> _Dataset excerpt_:
__________
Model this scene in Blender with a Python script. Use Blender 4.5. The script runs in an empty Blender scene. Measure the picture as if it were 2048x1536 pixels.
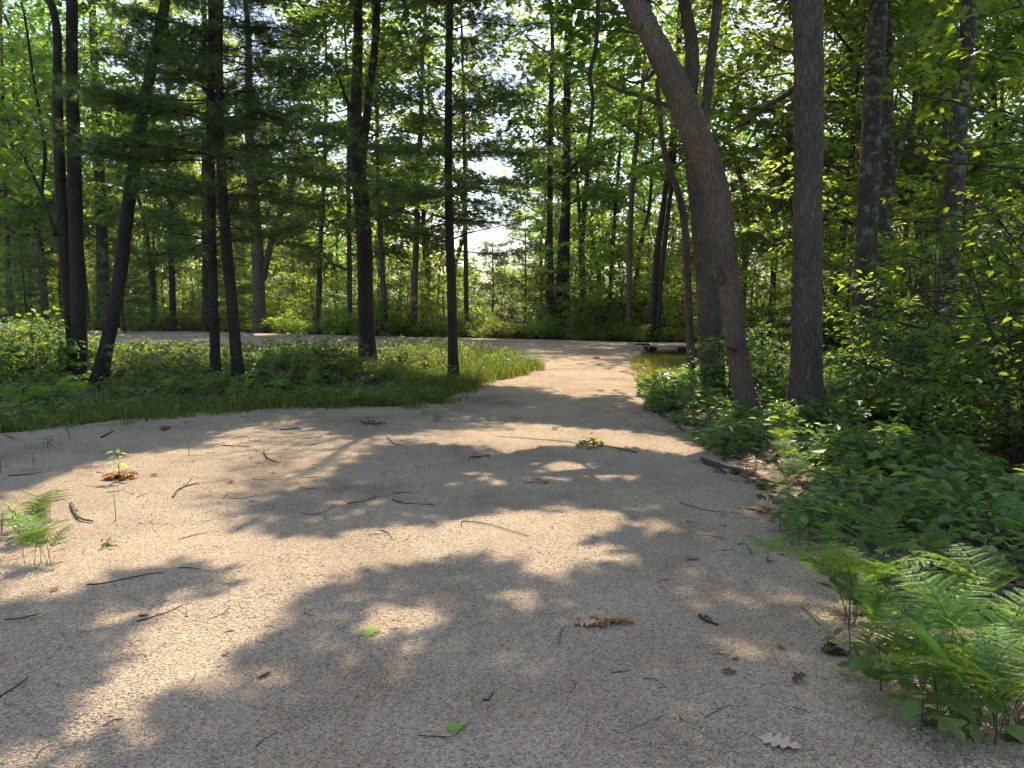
import bpy, math
import numpy as np
from mathutils import Vector

# ------------------------------------------------------------------ camera, sky, sun, exposure
SC = bpy.context.scene
COL = SC.collection
F, CX, CY, CAMZ = 1547.0, 1024.0, 768.0, 1.6          # photo is 2048 x 1536
HORIZON = 590.0
PITCH = math.atan((CY - HORIZON) / F)
SUN_EL, SUN_AZ = math.radians(58), math.radians(6)     # azimuth from +Y towards +X
SUN = np.array([math.sin(SUN_AZ) * math.cos(SUN_EL), math.cos(SUN_AZ) * math.cos(SUN_EL), math.sin(SUN_EL)])

cd = bpy.data.cameras.new('camera')
cam = bpy.data.objects.new('camera', cd)
COL.objects.link(cam)
cam.location = (0, 0, CAMZ)
cam.rotation_euler = (math.pi / 2 - PITCH, 0, 0)
cd.sensor_width = 36.0
cd.lens = 36.0 * F / 2048.0
cd.clip_end = 2000
cd.clip_start = 0.05
SC.camera = cam

W = bpy.data.worlds.new('World')
SC.world = W
W.use_nodes = True
wn = W.node_tree.nodes
bg = wn['Background']
sky = wn.new('ShaderNodeTexSky')
sky.sky_type = 'NISHITA'
sky.sun_disc = False
sky.sun_elevation = SUN_EL
sky.sun_rotation = SUN_AZ
sky.dust_density = 1.6
W.node_tree.links.new(sky.outputs[0], bg.inputs[0])
bg.inputs[1].default_value = 0.15

sd = bpy.data.lights.new('sun', 'SUN')
sd.energy = 3.6
sd.angle = math.radians(0.5)
sd.color = (1.0, 0.89, 0.72)
so = bpy.data.objects.new('sun', sd)
COL.objects.link(so)
so.location = (4, 30, 60)
so.rotation_euler = Vector(tuple(SUN)).to_track_quat('Z', 'Y').to_euler()

SC.view_settings.view_transform = 'Standard'
SC.view_settings.look = 'None'
SC.view_settings.gamma = 1.0
SC.view_settings.exposure = 1.5
SC.render.engine = 'CYCLES'
cy = SC.cycles
cy.max_bounces = 6
cy.diffuse_bounces = 3
cy.glossy_bounces = 2
cy.transmission_bounces = 4
cy.transparent_max_bounces = 4
cy.volume_bounces = 0
cy.caustics_reflective = False
cy.caustics_refractive = False
cy.use_denoising = True
cy.use_adaptive_sampling = True
cy.adaptive_threshold = 0.025
cy.adaptive_min_samples = 16
cy.sample_clamp_indirect = 6.0

# ------------------------------------------------------------------ maths helpers
RNG = np.random.default_rng(11)
CAM = np.array([0.0, 0.0, CAMZ])
FW = np.array([0, math.cos(PITCH), -math.sin(PITCH)])
UP = np.array([0, math.sin(PITCH), math.cos(PITCH)])
RT = np.array([1.0, 0, 0])
Z = np.array([0, 0, 1.0])


def ray(px, py):
    return FW * F + RT * (px - CX) - UP * (py - CY)


def at(px, py, Y):
    d = ray(px, py)
    return CAM + d * (Y / d[1])


def gp(px, py, z=0.0):
    d = ray(px, py)
    return CAM + d * ((z - CAMZ) / d[2])


def proj(P):
    q = P - CAM
    zc = q @ FW
    return CX + F * (q @ RT) / zc, CY - F * (q @ UP) / zc, zc


_LAT = np.random.default_rng(3).random((64, 64))


def vn(x, y):
    """smooth value noise, period 64"""
    x = np.asarray(x, float); y = np.asarray(y, float)
    xi = np.floor(x).astype(int); yi = np.floor(y).astype(int)
    fx = x - xi; fy = y - yi
    fx = fx * fx * (3 - 2 * fx); fy = fy * fy * (3 - 2 * fy)
    a = _LAT[xi % 64, yi % 64]; b = _LAT[(xi + 1) % 64, yi % 64]
    c = _LAT[xi % 64, (yi + 1) % 64]; d = _LAT[(xi + 1) % 64, (yi + 1) % 64]
    return (a * (1 - fx) + b * fx) * (1 - fy) + (c * (1 - fx) + d * fx) * fy


def fbm(x, y, o=3):
    s = 0; a = 1; t = 0
    for i in range(o):
        s = s + a * vn(x * 2 ** i + 17.3 * i, y * 2 ** i + 5.1 * i); t += a; a *= .5
    return s / t


def inpoly(x, y, poly):
    x = np.asarray(x); y = np.asarray(y)
    ins = np.zeros(x.shape, bool)
    n = len(poly)
    for i in range(n):
        x1, y1 = poly[i][:2]; x2, y2 = poly[(i + 1) % n][:2]
        if y1 == y2:
            continue
        c = ((y1 > y) != (y2 > y)) & (x < (x2 - x1) * (y - y1) / (y2 - y1) + x1)
        ins ^= c
    return ins


def sdist(x, y, poly):
    """signed distance, positive inside"""
    d = np.full(np.shape(x), 1e9)
    n = len(poly)
    for i in range(n):
        a = np.array(poly[i][:2]); b = np.array(poly[(i + 1) % n][:2])
        e = b - a; L = e @ e
        t = np.clip(((x - a[0]) * e[0] + (y - a[1]) * e[1]) / max(L, 1e-9), 0, 1)
        d = np.minimum(d, np.hypot(x - a[0] - t * e[0], y - a[1] - t * e[1]))
    return np.where(inpoly(x, y, poly), d, -d)


def H(x, y):
    """ground height"""
    h = 0.10 * (fbm(np.asarray(x) * .22 + 9, np.asarray(y) * .22 + 4, 2) - .5)
    near = np.clip((np.asarray(y) - 1) / 6, 0.25, 1)
    return h * near


# ------------------------------------------------------------------ mesh helpers
def mk(name, V, polys, mat, rnd=None, flat=True):
    me = bpy.data.meshes.new(name)
    V = np.asarray(V, np.float32)
    me.vertices.add(len(V))
    me.vertices.foreach_set('co', V.ravel())
    idx = np.concatenate([p.ravel() for p in polys]).astype(np.int32)
    cnt = np.concatenate([np.full(len(p), p.shape[1]) for p in polys])
    st = np.concatenate([[0], np.cumsum(cnt)[:-1]]).astype(np.int32)
    me.loops.add(len(idx))
    me.loops.foreach_set('vertex_index', idx)
    me.polygons.add(len(cnt))
    me.polygons.foreach_set('loop_start', st)
    me.update(calc_edges=True)
    if flat:
        me.shade_flat()
    else:
        me.shade_smooth()
    if rnd is not None:
        at_ = me.attributes.new('rnd', 'FLOAT', 'FACE')
        at_.data.foreach_set('value', np.asarray(rnd, np.float32))
    me.materials.append(mat)
    return me


class G:
    """collects vertices and faces of one mesh"""
    def __init__(s):
        s.V = []; s.P = {}; s.R = {}; s.n = 0

    def add(s, V, faces, rnd=None):
        V = np.asarray(V, float).reshape(-1, 3)
        for f in faces:
            f = np.asarray(f, int)
            if len(f) == 0:
                continue
            k = f.shape[1]
            s.P.setdefault(k, []).append(f + s.n)
            r = np.zeros(len(f)) if rnd is None else (np.broadcast_to(rnd, (len(f),)) if np.ndim(rnd) == 0 else np.asarray(rnd))
            s.R.setdefault(k, []).append(r)
        s.V.append(V); s.n += len(V)

    def mesh(s, name, mat, flat=True):
        if not s.V:
            return None
        ks = sorted(s.P)
        polys = [np.concatenate(s.P[k]) for k in ks]
        rn = np.concatenate([np.concatenate(s.R[k]) for k in ks])
        return mk(name, np.concatenate(s.V), polys, mat, rn, flat)


def link(name, me, parent=None, loc=(0, 0, 0), rot=(0, 0, 0), scale=(1, 1, 1)):
    o = bpy.data.objects.new(name, me)
    COL.objects.link(o)
    o.parent = parent
    o.location = tuple(float(v) for v in loc)
    o.rotation_euler = rot
    o.scale = scale
    return o


def tag(o, label=None, cat=None, group=None, kind=None):
    if label: o['label'] = label
    if cat: o['category'] = cat
    if group: o['group'] = group
    if kind: o['kind'] = kind
    return o


def empty(name, loc, label, cat, group=None, rz=0.0, s=1.0):
    o = bpy.data.objects.new(name, None)
    COL.objects.link(o)
    o.empty_display_size = .2
    o.location = tuple(float(v) for v in loc)
    o.rotation_euler = (0, 0, rz)
    o.scale = (s, s, s)
    return tag(o, label, cat, group)


def catmull(P, M):
    P = np.asarray(P, float)
    if len(P) == 2:
        t = np.linspace(0, 1, M)[:, None]
        return P[0] * (1 - t) + P[1] * t
    Q = np.vstack([2 * P[0] - P[1], P, 2 * P[-1] - P[-2]])
    L = np.concatenate([[0], np.cumsum(np.linalg.norm(np.diff(P[:, :3], axis=0), axis=1))])
    u = np.interp(np.linspace(0, L[-1], M), L, np.arange(len(P)))
    i = np.clip(np.floor(u).astype(int), 0, len(P) - 2)
    t = (u - i)[:, None]
    a, b, c, d = Q[i], Q[i + 1], Q[i + 2], Q[i + 3]
    return .5 * ((2 * b) + (c - a) * t + (2 * a - 5 * b + 4 * c - d) * t ** 2 + (3 * b - a - 3 * c + d) * t ** 3)


def norm(v):
    return v / np.maximum(np.linalg.norm(v, axis=-1, keepdims=True), 1e-9)


def tube(path, rad, n=6, M=None, disp=None, cap=True, ref=(0.13, 0.31, 0.94)):
    """vertices and quads of a tapered tube; disp(theta 0..1, s metres) -> radial offset"""
    path = np.asarray(path, float)
    rad = np.broadcast_to(np.asarray(rad, float), (len(path),))
    if M:
        q = catmull(np.column_stack([path, rad]), M)
        path, rad = q[:, :3], np.maximum(q[:, 3], .0005)
    t = norm(np.gradient(path, axis=0))
    a = norm(np.cross(t, np.asarray(ref, float)))
    b = np.cross(t, a)
    th = np.arange(n) / n
    c, s = np.cos(th * 2 * np.pi), np.sin(th * 2 * np.pi)
    R = np.repeat(rad[:, None], n, 1)
    if disp is not None:
        L = np.concatenate([[0], np.cumsum(np.linalg.norm(np.diff(path, axis=0), axis=1))])
        R = R + disp(th[None, :], L[:, None])
    V = path[:, None, :] + R[..., None] * (c[None, :, None] * a[:, None, :] + s[None, :, None] * b[:, None, :])
    m = len(path)
    i = np.arange(m - 1)[:, None]; j = np.arange(n)[None, :]
    q = np.stack([i * n + j, i * n + (j + 1) % n, (i + 1) * n + (j + 1) % n, (i + 1) * n + j], -1).reshape(-1, 4)
    V = V.reshape(-1, 3)
    faces = [q]
    if cap:
        V = np.vstack([V, path[0], path[-1]])
        k = m * n
        jj = np.arange(n)
        faces.append(np.stack([(jj + 1) % n, jj, np.full(n, k)], -1))
        faces.append(np.stack([(m - 1) * n + jj, (m - 1) * n + (jj + 1) % n, np.full(n, k + 1)], -1))
    return V, faces


# leaf templates: x along the leaf, y across, z normal
def T_kite(w=.28, fold=.05):
    return np.array([(0, 0, 0), (.45, w, fold), (1, 0, -.04), (.45, -w, fold)]), [np.array([[0, 3, 2, 1]])]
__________
> _Work to be completed_:
Give again, word for word, every line from the top of the data above to the line holding "bg.inputs[1].default_value = 0.15", inclusive, with the pictures left out.

> _Answer for this exercise_:
Model this scene in Blender with a Python script. Use Blender 4.5. The script runs in an empty Blender scene. Measure the picture as if it were 2048x1536 pixels.
import bpy, math
import numpy as np
from mathutils import Vector

# ------------------------------------------------------------------ camera, sky, sun, exposure
SC = bpy.context.scene
COL = SC.collection
F, CX, CY, CAMZ = 1547.0, 1024.0, 768.0, 1.6          # photo is 2048 x 1536
HORIZON = 590.0
PITCH = math.atan((CY - HORIZON) / F)
SUN_EL, SUN_AZ = math.radians(58), math.radians(6)     # azimuth from +Y towards +X
SUN = np.array([math.sin(SUN_AZ) * math.cos(SUN_EL), math.cos(SUN_AZ) * math.cos(SUN_EL), math.sin(SUN_EL)])

cd = bpy.data.cameras.new('camera')
cam = bpy.data.objects.new('camera', cd)
COL.objects.link(cam)
cam.location = (0, 0, CAMZ)
cam.rotation_euler = (math.pi / 2 - PITCH, 0, 0)
cd.sensor_width = 36.0
cd.lens = 36.0 * F / 2048.0
cd.clip_end = 2000
cd.clip_start = 0.05
SC.camera = cam

W = bpy.data.worlds.new('World')
SC.world = W
W.use_nodes = True
wn = W.node_tree.nodes
bg = wn['Background']
sky = wn.new('ShaderNodeTexSky')
sky.sky_type = 'NISHITA'
sky.sun_disc = False
sky.sun_elevation = SUN_EL
sky.sun_rotation = SUN_AZ
sky.dust_density = 1.6
W.node_tree.links.new(sky.outputs[0], bg.inputs[0])
bg.inputs[1].default_value = 0.15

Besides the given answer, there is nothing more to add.